On the 'why' of things not just the 'how' of things

We do love when our own internal thought processes get confirmed by others. Aside from the shared joy of discovery, it tends to validate other related ideas which haven't been put into words yet. So I'm happy to see this idea coming from someone with Russell's reputation. I had made the observation a few years back that science looks at things from the outside-in and really never gets to the "why" of what things are, never seeing from the inside-out, so to say. It does a really good job of the "how" and it does understand causal whys, but the deeper whys remain shrouded. Imagine my delight in finding this quote today, where Russell is identified with a similar idea:

The Russellian monist solution, inspired by certain writings of Bertrand Russell from the 1920s, is to point out that physical science is in fact silent on the intrinsic nature of matter, restricting itself to telling us what matter does.
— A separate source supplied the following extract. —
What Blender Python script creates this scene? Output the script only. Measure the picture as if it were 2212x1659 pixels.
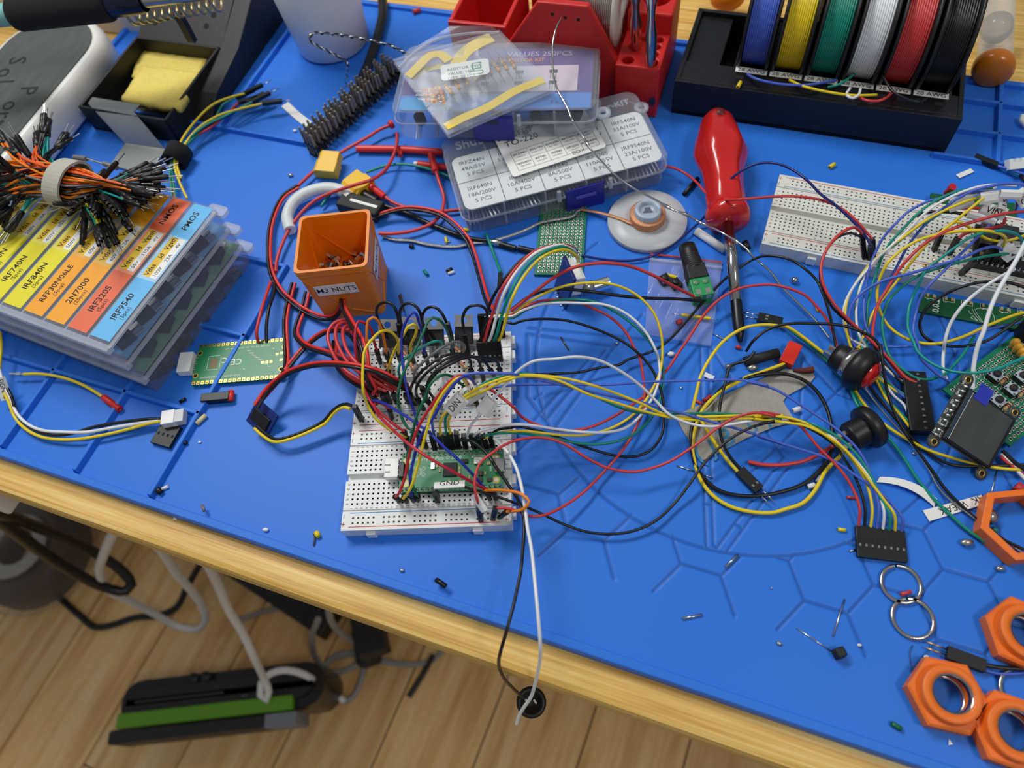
import bpy, bmesh, math, random
from mathutils import Vector, Matrix
import numpy as np
C = bpy.context; D = bpy.data; SC = C.scene; COL = SC.collection
for o in list(D.objects): D.objects.remove(o)
random.seed(7)
# ------------------------------------------------------------------ camera, world, lamps, exposure
# working units: millimetres; z = 0 is the blue mat's surface, Z0 metres above the floor
MM = .001; Z0 = .745
F = 1565.32
CAM = Vector((112.990, -121.641, 338.386))
RR = Vector((.99530976, -.00331194, -.09668252)); RD = Vector((-.04992535, -.87362278, -.48403584)); RF = Vector((-.08286096, .4865925, -.86969063))
def W(p): return Vector((p[0]*MM, p[1]*MM, p[2]*MM+Z0))
cd = D.cameras.new('camera'); cam = D.objects.new('camera', cd); COL.objects.link(cam); SC.camera = cam
M3 = Matrix((RR, -RD, -RF)).transposed()
cam.matrix_world = Matrix.Translation(W(CAM)) @ M3.to_4x4()
cd.sensor_fit = 'HORIZONTAL'; cd.sensor_width = 36; cd.lens = F/2212*36; cd.clip_start = .01; cd.clip_end = 30
cd.dof.use_dof = True; cd.dof.focus_distance = .375; cd.dof.aperture_fstop = 8.0
wd = D.worlds.new('room_light'); SC.world = wd; wd.use_nodes = True
wd.node_tree.nodes['Background'].inputs[0].default_value = (.86, .93, 1, 1); wd.node_tree.nodes['Background'].inputs[1].default_value = .24
SC.view_settings.view_transform = 'Standard'; SC.view_settings.look = 'None'; SC.view_settings.gamma = 1; SC.view_settings.use_curve_mapping = False
SC.view_settings.exposure = 0.0
SC.cycles.transparent_max_bounces = 24; SC.cycles.use_denoising = True; SC.cycles.max_bounces = 8
def area(name, loc, aim, sx, sy, watts, col=(1, 1, 1)):
    l = D.lights.new(name, 'AREA'); l.shape = 'RECTANGLE'; l.size = sx; l.size_y = sy; l.energy = watts; l.color = col
    o = D.objects.new(name, l); COL.objects.link(o); o.location = loc
    o.rotation_euler = (Vector(aim)-Vector(loc)).to_track_quat('-Z', 'Y').to_euler(); return o
area('ceiling_lamp', (.85, -.45, 2.35), (.1, -.1, .5), .5, .25, 7, (1, .97, .93))
area('bench_lamp', (-.40, .68, 1.87), (.03, .12, Z0), .7, .22, 11.5, (1, .99, .97))
# ------------------------------------------------------------------ helpers
def ray(px, py): return RR*((px-1106)/F)+RD*((py-829.5)/F)+RF
def P(px, py, z=0.):
    d = ray(px, py); return CAM+d*((z-CAM.z)/d.z)
class K:
    """crop frame of the photograph: K(ox, oy, s)(x, y, z) -> point in mm"""
    def __init__(s, ox=0, oy=0, sc=1): s.o = (ox, oy, sc)
    def px(s, x, y): return (s.o[0]+x/s.o[2], s.o[1]+y/s.o[2])
    def __call__(s, x, y, z=0.): return P(*s.px(x, y), z)
    def L(s, pts): return [s(*p) for p in pts]
    def reach(s, base, x, y, ln, sgn=1):
        """point on the ray of (x, y), ln mm from base, the higher (sgn=1) of the two"""
        d = ray(*s.px(x, y)).normalized(); m = CAM-base; b = m.dot(d); c = m.dot(m)-ln*ln; q = b*b-c
        t = -b-(math.sqrt(q) if q > 0 else 0)*sgn
        return CAM+d*t
def lin(c):
    return tuple(((v/255)/12.92 if v/255 <= .04045 else ((v/255+.055)/1.055)**2.4) for v in c)
MATS = {}
def mat(name, rgb, rough=.45, metal=0., var=.06, vs=90., bump=0., bs=900., spec=.5, coat=0., alpha=1., trans=0., stretch=None, sss=0., emit=0.):
    if name in MATS: return MATS[name]
    m = D.materials.new(name); m.use_nodes = True; nt = m.node_tree; N = nt.nodes; L = nt.links; b = N['Principled BSDF']
    c = lin(rgb)
    tc = N.new('ShaderNodeTexCoord'); src = tc.outputs['Object']
    if stretch:
        mp = N.new('ShaderNodeMapping'); mp.inputs['Scale'].default_value = stretch; L.new(src, mp.inputs[0]); src = mp.outputs[0]
    nz = N.new('ShaderNodeTexNoise'); nz.inputs['Scale'].default_value = vs; nz.inputs['Detail'].default_value = 4; L.new(src, nz.inputs['Vector'])
    mx = N.new('ShaderNodeMix'); mx.data_type = 'RGBA'; L.new(nz.outputs[0], mx.inputs[0])
    mx.inputs[6].default_value = (*[x*(1-var) for x in c], 1); mx.inputs[7].default_value = (*[min(1, x*(1+var)) for x in c], 1)
    L.new(mx.outputs[2], b.inputs['Base Color'])
    b.inputs['Roughness'].default_value = rough; b.inputs['Metallic'].default_value = metal; b.inputs['Specular IOR Level'].default_value = spec
    b.inputs['Coat Weight'].default_value = coat; b.inputs['Alpha'].default_value = alpha; b.inputs['Transmission Weight'].default_value = trans
    if sss: b.inputs['Subsurface Weight'].default_value = sss; b.inputs['Subsurface Radius'].default_value = (.004, .004, .004); b.inputs['Subsurface Scale'].default_value = 1
    if bump:
        n2 = N.new('ShaderNodeTexNoise'); n2.inputs['Scale'].default_value = bs; n2.inputs['Detail'].default_value = 3; L.new(src, n2.inputs['Vector'])
        bp = N.new('ShaderNodeBump'); bp.inputs['Strength'].default_value = bump; bp.inputs['Distance'].default_value = .0006; L.new(n2.outputs[0], bp.inputs['Height']); L.new(bp.outputs[0], b.inputs['Normal'])
    MATS[name] = m; return m
def clear(name, rgb, body=.18, rough=.12, gloss=1.):
    """thin see-through plastic: the sheet lets most light through, and has a faint milky body and a glossy face"""
    if name in MATS: return MATS[name]
    m = mat(name, rgb, rough); N = m.node_tree.nodes; L = m.node_tree.links; b = N['Principled BSDF']; out = N['Material Output']
    t = N.new('ShaderNodeBsdfTransparent'); t.inputs[0].default_value = (.93, .95, .97, 1)
    lw = N.new('ShaderNodeLayerWeight'); lw.inputs[0].default_value = .35
    ma = N.new('ShaderNodeMath'); ma.operation = 'MULTIPLY_ADD'; L.new(lw.outputs['Facing'], ma.inputs[0]); ma.inputs[1].default_value = .45*gloss; ma.inputs[2].default_value = body; ma.use_clamp = True
    mx = N.new('ShaderNodeMixShader'); L.new(ma.outputs[0], mx.inputs[0]); L.new(t.outputs[0], mx.inputs[1]); L.new(b.outputs[0], mx.inputs[2]); L.new(mx.outputs[0], out.inputs[0])
    return m
class G:
    """collects geometry in local millimetres"""
    def __init__(s): s.v = []; s.f = []; s.m = []; s.s = []
    def add(s, vs, fs, mi=0, sm=False, M=None):
        n = len(s.v)
        s.v += [tuple(M @ Vector(p)) for p in vs] if M is not None else [tuple(p) for p in vs]
        s.f += [tuple(i+n for i in f) for f in fs]; s.m += [mi]*len(fs); s.s += [sm]*len(fs); return s
    def box(s, x0, x1, y0, y1, z0, z1, mi=0, M=None, tx=0, ty=0):
        """tx, ty: the top face's inset"""
        v = [(x0, y0, z0), (x1, y0, z0), (x1, y1, z0), (x0, y1, z0), (x0+tx, y0+ty, z1), (x1-tx, y0+ty, z1), (x1-tx, y1-ty, z1), (x0+tx, y1-ty, z1)]
        return s.add(v, [(3, 2, 1, 0), (4, 5, 6, 7), (0, 1, 5, 4), (1, 2, 6, 5), (2, 3, 7, 6), (3, 0, 4, 7)], mi, False, M)
    def prism(s, poly, z0, z1, mi=0, M=None, scale=1., cx=None, sm=False):
        n = len(poly); cx = cx or (sum(p[0] for p in poly)/n, sum(p[1] for p in poly)/n)
        v = [(x, y, z0) for x, y in poly]+[(cx[0]+(x-cx[0])*scale, cx[1]+(y-cx[1])*scale, z1) for x, y in poly]
        s.add(v, [tuple(range(n-1, -1, -1)), tuple(range(n, 2*n))], mi, False, M)
        return s.add(v, [(i, (i+1) % n, n+(i+1) % n, n+i) for i in range(n)], mi, sm, M)
    def lathe(s, prof, n=20, mi=0, M=None, sm=True, a0=0., a1=2*math.pi, cap=False):
        """prof: (radius, z) pairs; closed round unless a0..a1 is an arc"""
        full = a1-a0 > 6.28; k = n if full else n+1; v = []; f = []
        for r, z in prof:
            for i in range(k):
                a = a0+(a1-a0)*i/n; v.append((r*math.cos(a), r*math.sin(a), z))
        for j in range(len(prof)-1):
            for i in range(n):
                a, b = j*k+i, j*k+(i+1) % k
                f.append((a, b, b+k, a+k))
        if cap and full and prof[0][0] > 0 and prof[0] != prof[-1]: f.append(tuple(range(n-1, -1, -1)))
        if cap and full and prof[-1][0] > 0 and prof[0] != prof[-1]: f.append(tuple((len(prof)-1)*k+i for i in range(n)))
        return s.add(v, f, mi, sm, M)
    def rod(s, a, b, r0, r1=None, n=10, mi=0, sm=True):
        a, b = Vector(a), Vector(b); d = b-a
        return s.lathe([(r0, 0), (r1 if r1 is not None else r0, d.length)], n, mi, Matrix.Translation(a) @ d.to_track_quat('Z', 'Y').to_matrix().to_4x4(), sm, cap=True)
    def bar(s, a, b, w, h, up=(0, 0, 1), mi=0):
        """square bar from a to b, w wide, h high (towards up)"""
        return s.box(-w/2, w/2, -h/2, h/2, 0, (Vector(b)-Vector(a)).length, mi, frame(a, b, up))
    def tube(s, pts, r, n=8, mi=0, cap=True, flat=1.):
        q = [Vector(p) for p in pts]; t = [(q[min(i+1, len(q)-1)]-q[max(i-1, 0)]).normalized() for i in range(len(q))]
        u = t[0].orthogonal().normalized(); v = []; rr = r if isinstance(r, (list, tuple)) else [r]*len(q)
        if flat != 1: u = Vector((0, 0, 1))-t[0]*t[0].z; u.normalize()
        for i, p in enumerate(q):
            u = (u-t[i]*u.dot(t[i])).normalized(); w = t[i].cross(u)
            for k in range(n):
                a = 2*math.pi*k/n; v.append(p+u*(rr[i]*flat*math.cos(a))+w*(rr[i]*math.sin(a)))
        f = [(i*n+k, i*n+(k+1) % n, (i+1)*n+(k+1) % n, (i+1)*n+k) for i in range(len(q)-1) for k in range(n)]
        s.add(v, f, mi, True)
        if cap: s.add(v[:n], [tuple(range(n-1, -1, -1))], mi); s.add(v[-n:], [tuple(range(n))], mi)
        return s
    def sheet(s, a, b, c, d, mi=0): return s.add([a, b, c, d], [(0, 1, 2, 3)], mi)
    def ico(s, c, r, sub=2, mi=0, sc=(1, 1, 1), M=None):
        bm = bmesh.new(); bmesh.ops.create_icosphere(bm, subdivisions=sub, radius=r); bm.verts.index_update()
        v = [(c[0]+x.co.x*sc[0], c[1]+x.co.y*sc[1], c[2]+x.co.z*sc[2]) for x in bm.verts]; f = [tuple(y.index for y in x.verts) for x in bm.faces]; bm.free()
        return s.add(v, f, mi, True, M)
    def text(s, t, size, M=None, mi=0, align='CENTER', bold=0., ext=0.):
        cu = D.curves.new('t', 'FONT'); cu.body = t; cu.size = size; cu.align_x = align; cu.align_y = 'CENTER'; cu.offset = bold; cu.resolution_u = 2; cu.extrude = ext
        ob = D.objects.new('t', cu); me = D.meshes.new_from_object(ob)
        s.add([v.co[:] for v in me.vertices], [tuple(p.vertices) for p in me.polygons], mi, False, M)
        D.objects.remove(ob); D.curves.remove(cu); D.meshes.remove(me); return s
    def line(s, pts, w, z, mi=0, M=None, closed=False):
        """flat printed line"""
        q = [Vector((p[0], p[1])) for p in pts]; m = len(q)
        for i in range(m if closed else m-1):
            a, b = q[i], q[(i+1) % m]; d = (b-a).normalized()*(w/2); n = Vector((-d.y, d.x)); a = a-d*.6; b = b+d*.6
            s.add([(*(a+n), z), (*(a-n), z), (*(b-n), z), (*(b+n), z)], [(0, 1, 2, 3)], mi, False, M)
        return s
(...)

via Are electrons conscious? | OUPblog.

Hah, just finished the paragraph, and it talks about causality the same as I had identified, we're definitely on the same page.

The rest of the article seems pretty cool too:

The idea is that it is only by supposing that there is consciousness “all the way down” to electrons and quarks that we can render the emergence of human and animal consciousness intelligible. Experience can’t possibly emerge from the utterly non-experiential... so it must be there all along.